As far as basic services, I would say two things: first, if you insulate "basic services" (by which I assume you mean food, water, healthcare) from the demands of the free market, then the prices will NEVER be reasonable. You just don't have any incentive to innovate & make a cheaper product. Food and water is so cheap in the US that poor people are fatter, and health care could be cheap if the gov't would get out of the system and let it be subject to the rigors of the market.
Second, those unable to take care of themselves should be taken care of. But that is for private society to do, what Tocqueville called "civil associations" that aim to help out their fellow man with VOLUNTARY support. People will give if there is a need (viz. Tsunami relief), but if the gov't pays for it, they take on the Scrooge attitude: "Aren't there prisons and poorhouses?"
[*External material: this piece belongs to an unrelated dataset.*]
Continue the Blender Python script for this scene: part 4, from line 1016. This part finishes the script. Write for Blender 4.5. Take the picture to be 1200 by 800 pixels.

On Republicans: yes, the current administration sucks economically. They ought to cut taxes even more, stop caving on issues like senior drug benefits, etc; radically privatize social security such that it is entirely phased out over the next 50 years, cut all "coporate welfare," and just take care of defense and foreign policy. Education, HUD, welfare, et al, should be the responsibility of individual states and/or cities.